Every year, my husband and I have a good time getting ready for Halloween. Our neighborhood has a lot of kids, who seem to bring their friends because we get A LOT of trick-or-treating traffic. So we carve a few pumpkins, have a few spooky decorations (but not too scary for the littler kids) and buy a lot of candy. Last year we even dressed up! We also have made it a tradition the past few years to go to Omaha and go to the local pumpkin patch with my family.

This year we kind of fell behind. We still went to Omaha and it was a lot of fun. We got to see people, eat at our favorite places and of course go to the pumpkin patch. I also threw my husband a surprise 40th birthday dinner with all of our friends and family in Omaha. Because we were going to get pumpkins we didn’t fly this time – we drove. Which was okay since we love our new car and it makes driving and riding shotgun so much more enjoyable (and having working heat doesn’t hurt either! 😛 ).

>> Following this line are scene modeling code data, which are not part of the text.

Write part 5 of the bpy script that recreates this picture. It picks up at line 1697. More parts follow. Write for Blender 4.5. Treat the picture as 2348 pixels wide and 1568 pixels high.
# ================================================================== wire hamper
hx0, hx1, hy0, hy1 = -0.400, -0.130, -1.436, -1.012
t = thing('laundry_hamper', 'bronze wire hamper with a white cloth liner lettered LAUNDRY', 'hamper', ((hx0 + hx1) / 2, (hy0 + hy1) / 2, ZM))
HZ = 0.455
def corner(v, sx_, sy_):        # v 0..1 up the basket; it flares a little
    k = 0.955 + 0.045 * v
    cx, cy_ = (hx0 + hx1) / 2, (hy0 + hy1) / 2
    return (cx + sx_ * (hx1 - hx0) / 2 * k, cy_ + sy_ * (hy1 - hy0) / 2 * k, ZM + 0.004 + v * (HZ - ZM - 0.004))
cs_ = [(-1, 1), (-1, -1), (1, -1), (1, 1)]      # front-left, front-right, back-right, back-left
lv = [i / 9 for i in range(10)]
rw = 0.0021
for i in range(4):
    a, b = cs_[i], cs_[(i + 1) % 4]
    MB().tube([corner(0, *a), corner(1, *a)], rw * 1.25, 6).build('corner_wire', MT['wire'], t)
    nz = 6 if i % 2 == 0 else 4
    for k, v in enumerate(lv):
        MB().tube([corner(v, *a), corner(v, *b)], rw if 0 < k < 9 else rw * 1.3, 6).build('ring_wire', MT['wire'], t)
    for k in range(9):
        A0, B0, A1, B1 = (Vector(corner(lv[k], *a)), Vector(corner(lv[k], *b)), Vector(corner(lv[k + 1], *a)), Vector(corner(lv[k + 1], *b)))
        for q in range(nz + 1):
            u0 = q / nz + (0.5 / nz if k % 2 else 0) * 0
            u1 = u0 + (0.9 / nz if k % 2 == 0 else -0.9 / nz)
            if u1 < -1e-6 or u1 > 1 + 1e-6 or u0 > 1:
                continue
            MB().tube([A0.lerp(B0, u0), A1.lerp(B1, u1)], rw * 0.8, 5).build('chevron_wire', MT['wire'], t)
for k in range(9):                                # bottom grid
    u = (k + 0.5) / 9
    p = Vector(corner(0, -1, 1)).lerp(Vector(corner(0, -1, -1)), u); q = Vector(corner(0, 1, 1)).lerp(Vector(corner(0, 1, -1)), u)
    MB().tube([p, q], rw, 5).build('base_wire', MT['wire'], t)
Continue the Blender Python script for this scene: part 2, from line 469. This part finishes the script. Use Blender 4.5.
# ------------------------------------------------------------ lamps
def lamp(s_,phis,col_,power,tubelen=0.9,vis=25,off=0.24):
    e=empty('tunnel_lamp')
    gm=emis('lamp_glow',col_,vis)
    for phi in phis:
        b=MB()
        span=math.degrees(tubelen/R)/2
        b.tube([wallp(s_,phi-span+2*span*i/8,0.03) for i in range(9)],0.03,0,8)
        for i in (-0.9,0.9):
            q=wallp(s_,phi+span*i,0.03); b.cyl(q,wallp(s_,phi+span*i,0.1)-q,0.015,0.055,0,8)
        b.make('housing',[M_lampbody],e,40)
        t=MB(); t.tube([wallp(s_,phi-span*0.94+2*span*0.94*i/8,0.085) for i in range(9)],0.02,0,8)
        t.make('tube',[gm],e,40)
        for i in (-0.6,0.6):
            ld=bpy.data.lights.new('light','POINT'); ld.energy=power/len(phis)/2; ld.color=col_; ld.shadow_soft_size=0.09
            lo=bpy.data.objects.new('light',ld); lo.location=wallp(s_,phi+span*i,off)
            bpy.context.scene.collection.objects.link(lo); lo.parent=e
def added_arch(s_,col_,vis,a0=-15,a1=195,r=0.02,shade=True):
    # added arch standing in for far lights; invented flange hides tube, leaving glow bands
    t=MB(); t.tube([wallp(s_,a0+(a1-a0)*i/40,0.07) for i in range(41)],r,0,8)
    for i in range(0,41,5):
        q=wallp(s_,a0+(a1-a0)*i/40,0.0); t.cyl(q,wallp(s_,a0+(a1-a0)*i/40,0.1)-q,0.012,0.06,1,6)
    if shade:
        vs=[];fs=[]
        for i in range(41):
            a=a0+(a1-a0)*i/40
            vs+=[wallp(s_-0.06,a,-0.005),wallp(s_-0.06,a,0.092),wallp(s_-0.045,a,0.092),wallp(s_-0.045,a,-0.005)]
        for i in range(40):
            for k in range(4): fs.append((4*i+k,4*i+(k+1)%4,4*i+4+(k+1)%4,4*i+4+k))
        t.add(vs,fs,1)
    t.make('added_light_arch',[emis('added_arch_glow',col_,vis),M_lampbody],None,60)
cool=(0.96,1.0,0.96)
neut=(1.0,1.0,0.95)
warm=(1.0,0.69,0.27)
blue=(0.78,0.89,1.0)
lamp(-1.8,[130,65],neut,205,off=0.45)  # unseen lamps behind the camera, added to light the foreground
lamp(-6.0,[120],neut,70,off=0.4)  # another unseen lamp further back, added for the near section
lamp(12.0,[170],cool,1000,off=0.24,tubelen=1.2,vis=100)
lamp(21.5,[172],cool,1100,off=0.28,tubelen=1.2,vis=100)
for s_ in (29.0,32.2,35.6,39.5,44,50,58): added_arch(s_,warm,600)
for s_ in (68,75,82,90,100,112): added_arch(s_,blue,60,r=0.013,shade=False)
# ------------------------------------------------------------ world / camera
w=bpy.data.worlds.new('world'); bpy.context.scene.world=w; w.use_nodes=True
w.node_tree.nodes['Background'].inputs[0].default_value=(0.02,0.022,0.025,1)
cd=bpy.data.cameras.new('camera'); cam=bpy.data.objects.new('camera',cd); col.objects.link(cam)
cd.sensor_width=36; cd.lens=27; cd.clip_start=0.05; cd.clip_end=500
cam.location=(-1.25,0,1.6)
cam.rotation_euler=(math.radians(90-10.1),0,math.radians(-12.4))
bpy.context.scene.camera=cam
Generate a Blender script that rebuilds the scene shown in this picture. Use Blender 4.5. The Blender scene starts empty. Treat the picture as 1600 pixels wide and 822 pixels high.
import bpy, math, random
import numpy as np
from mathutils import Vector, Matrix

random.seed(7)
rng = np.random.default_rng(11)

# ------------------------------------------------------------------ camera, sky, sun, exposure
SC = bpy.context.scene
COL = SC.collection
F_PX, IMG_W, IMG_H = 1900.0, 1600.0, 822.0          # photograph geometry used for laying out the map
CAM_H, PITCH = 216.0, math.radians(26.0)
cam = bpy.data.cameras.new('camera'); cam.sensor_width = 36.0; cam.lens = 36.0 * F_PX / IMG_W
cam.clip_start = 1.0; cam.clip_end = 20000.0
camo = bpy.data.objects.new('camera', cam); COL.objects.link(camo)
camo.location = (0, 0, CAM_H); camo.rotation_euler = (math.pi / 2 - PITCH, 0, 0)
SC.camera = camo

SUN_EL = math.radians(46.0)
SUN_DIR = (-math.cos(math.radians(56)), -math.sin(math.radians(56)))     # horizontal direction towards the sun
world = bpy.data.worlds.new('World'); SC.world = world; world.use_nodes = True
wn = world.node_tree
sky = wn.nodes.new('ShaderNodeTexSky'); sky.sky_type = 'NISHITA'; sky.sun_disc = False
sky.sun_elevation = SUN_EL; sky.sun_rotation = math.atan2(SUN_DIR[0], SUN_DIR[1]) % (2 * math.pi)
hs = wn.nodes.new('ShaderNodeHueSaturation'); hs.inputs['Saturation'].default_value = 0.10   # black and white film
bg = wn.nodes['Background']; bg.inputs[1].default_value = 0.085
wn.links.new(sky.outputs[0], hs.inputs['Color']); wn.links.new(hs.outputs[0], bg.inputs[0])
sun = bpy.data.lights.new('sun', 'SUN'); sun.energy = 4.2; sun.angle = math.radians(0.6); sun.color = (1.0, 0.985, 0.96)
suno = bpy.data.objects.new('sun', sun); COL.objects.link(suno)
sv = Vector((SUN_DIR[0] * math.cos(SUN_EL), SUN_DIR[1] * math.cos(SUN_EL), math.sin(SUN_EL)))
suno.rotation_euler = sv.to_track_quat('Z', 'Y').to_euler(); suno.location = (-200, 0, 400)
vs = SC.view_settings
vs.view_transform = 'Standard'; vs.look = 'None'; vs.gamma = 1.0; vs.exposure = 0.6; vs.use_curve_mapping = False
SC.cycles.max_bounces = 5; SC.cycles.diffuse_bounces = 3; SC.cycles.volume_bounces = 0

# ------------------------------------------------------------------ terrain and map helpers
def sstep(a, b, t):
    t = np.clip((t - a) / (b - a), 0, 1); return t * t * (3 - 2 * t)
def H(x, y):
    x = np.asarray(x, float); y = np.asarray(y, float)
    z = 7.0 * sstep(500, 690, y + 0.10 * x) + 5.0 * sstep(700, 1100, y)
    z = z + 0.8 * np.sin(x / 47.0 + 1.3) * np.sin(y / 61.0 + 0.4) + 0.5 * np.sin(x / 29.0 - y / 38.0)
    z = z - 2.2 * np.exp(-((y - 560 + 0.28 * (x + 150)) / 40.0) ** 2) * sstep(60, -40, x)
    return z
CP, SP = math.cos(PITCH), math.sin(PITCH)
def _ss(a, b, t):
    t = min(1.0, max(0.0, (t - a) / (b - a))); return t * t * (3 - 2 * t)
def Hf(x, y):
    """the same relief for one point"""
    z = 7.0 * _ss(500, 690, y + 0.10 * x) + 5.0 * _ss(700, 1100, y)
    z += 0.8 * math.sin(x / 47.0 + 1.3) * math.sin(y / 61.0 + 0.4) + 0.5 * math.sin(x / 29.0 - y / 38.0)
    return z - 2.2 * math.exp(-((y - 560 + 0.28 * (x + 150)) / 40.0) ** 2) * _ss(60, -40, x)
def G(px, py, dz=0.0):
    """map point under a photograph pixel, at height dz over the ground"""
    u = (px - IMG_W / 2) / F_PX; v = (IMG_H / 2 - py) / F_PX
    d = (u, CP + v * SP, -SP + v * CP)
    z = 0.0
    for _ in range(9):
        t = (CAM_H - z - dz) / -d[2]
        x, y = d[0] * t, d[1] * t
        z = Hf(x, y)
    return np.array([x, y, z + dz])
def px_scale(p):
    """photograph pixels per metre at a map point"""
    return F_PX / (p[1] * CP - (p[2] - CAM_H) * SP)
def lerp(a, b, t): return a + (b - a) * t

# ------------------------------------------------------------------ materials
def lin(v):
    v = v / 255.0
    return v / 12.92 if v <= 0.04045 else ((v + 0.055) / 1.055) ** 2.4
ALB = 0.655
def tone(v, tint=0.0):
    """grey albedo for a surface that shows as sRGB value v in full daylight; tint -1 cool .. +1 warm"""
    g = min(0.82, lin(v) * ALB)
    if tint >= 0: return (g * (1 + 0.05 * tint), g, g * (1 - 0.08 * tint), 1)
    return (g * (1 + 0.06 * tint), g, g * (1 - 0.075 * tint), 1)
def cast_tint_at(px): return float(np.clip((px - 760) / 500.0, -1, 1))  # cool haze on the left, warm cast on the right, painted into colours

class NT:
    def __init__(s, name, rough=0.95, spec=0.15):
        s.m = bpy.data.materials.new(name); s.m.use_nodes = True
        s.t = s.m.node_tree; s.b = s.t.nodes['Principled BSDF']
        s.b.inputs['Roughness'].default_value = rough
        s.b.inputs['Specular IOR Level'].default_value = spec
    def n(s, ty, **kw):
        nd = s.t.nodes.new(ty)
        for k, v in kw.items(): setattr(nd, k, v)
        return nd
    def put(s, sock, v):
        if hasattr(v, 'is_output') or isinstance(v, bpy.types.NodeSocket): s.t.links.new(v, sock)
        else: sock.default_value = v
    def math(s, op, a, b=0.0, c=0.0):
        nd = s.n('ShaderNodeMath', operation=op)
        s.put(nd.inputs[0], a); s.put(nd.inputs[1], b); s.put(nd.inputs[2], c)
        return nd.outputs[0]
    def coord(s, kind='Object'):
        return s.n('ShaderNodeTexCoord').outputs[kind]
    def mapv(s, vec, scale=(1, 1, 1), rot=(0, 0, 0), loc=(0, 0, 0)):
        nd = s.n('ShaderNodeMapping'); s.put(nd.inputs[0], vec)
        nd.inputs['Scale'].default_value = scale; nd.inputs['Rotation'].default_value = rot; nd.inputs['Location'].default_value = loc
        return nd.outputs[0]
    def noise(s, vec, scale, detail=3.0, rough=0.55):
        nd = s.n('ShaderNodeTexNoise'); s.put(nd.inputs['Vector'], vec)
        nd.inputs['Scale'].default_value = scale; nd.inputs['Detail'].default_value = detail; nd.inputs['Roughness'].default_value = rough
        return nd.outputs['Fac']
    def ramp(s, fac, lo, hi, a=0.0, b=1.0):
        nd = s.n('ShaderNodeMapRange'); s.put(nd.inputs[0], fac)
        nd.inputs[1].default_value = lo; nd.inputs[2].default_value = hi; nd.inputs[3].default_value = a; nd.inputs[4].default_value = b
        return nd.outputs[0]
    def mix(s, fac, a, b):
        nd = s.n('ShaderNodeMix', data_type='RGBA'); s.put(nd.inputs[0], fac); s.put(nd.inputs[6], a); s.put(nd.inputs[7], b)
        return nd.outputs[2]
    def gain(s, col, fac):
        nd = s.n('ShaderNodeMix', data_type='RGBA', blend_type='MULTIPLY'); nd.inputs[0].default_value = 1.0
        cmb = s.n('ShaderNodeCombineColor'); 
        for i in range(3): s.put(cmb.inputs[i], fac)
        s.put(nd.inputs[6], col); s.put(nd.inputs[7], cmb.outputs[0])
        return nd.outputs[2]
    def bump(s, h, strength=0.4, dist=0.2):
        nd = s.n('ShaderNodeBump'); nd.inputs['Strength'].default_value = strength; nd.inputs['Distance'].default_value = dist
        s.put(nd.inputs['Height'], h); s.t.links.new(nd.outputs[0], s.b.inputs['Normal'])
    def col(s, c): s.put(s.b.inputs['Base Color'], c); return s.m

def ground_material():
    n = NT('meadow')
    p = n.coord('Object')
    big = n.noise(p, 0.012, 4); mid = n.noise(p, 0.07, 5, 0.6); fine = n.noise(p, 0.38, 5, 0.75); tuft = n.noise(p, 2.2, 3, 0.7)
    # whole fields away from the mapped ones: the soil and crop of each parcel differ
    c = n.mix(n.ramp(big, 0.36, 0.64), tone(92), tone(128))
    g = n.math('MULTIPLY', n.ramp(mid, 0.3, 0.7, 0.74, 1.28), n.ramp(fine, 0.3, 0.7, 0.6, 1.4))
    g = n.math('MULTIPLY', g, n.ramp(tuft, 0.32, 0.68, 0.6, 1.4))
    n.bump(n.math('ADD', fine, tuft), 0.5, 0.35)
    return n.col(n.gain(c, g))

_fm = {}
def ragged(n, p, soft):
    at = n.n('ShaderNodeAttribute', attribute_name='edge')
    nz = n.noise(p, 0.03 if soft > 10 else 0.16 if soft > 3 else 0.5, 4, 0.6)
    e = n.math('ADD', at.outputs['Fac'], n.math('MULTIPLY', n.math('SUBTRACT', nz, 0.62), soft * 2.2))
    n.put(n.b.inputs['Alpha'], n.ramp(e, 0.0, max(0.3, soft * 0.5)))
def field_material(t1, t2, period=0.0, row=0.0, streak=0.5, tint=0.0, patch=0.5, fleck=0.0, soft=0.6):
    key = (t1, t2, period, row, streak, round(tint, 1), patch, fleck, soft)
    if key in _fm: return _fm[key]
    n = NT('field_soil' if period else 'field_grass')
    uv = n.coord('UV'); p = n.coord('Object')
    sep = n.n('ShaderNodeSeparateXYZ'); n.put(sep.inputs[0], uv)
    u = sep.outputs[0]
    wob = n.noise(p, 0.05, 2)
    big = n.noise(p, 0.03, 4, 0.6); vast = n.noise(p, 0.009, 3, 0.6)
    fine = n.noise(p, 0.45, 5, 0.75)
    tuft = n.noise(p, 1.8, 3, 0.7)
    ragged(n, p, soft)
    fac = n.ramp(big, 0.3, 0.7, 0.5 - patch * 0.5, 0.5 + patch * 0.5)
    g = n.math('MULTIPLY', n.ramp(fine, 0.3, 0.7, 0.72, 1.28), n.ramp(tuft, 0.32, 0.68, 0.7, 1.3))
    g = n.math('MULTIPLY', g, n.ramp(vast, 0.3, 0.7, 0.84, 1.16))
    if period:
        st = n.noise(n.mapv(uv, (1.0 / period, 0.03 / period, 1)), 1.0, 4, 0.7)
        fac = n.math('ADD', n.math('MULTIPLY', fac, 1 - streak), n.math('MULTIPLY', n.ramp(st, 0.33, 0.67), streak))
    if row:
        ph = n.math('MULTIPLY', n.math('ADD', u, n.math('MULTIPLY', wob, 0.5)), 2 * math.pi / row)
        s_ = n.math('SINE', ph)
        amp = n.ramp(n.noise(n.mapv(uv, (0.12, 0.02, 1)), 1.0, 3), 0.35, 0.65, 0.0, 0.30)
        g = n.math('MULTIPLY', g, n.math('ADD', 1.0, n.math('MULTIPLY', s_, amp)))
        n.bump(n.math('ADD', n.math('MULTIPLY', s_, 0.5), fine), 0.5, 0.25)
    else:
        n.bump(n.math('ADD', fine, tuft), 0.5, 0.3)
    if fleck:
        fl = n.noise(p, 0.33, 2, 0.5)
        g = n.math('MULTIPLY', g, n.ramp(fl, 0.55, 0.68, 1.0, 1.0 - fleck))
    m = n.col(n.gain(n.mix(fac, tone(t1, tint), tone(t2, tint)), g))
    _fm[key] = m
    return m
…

We had a good time at the pumpkin patch, but there’s not a lot to say there because it was much of the same. Though this year my husband finally got to try their chicken pot pie, and we also got some apple cider donuts. (We planned to meet up with my family to share them, so we got eight but ended up eating seven ourselves before we saw them, because they were AMAZING. We waited in line forever, but they were worth it.) Usually when we pick out pumpkins, we have to wander around a bit. Last year we went earlier in the year, and this was still the case. But this year, shockingly, we found the perfect pumpkins in under five minutes – like they were right there along the edge of the patch. It felt weird not looking and walking around, but these pumpkins were big, round, no blemishes – in a word, perfect. Why mess with perfection?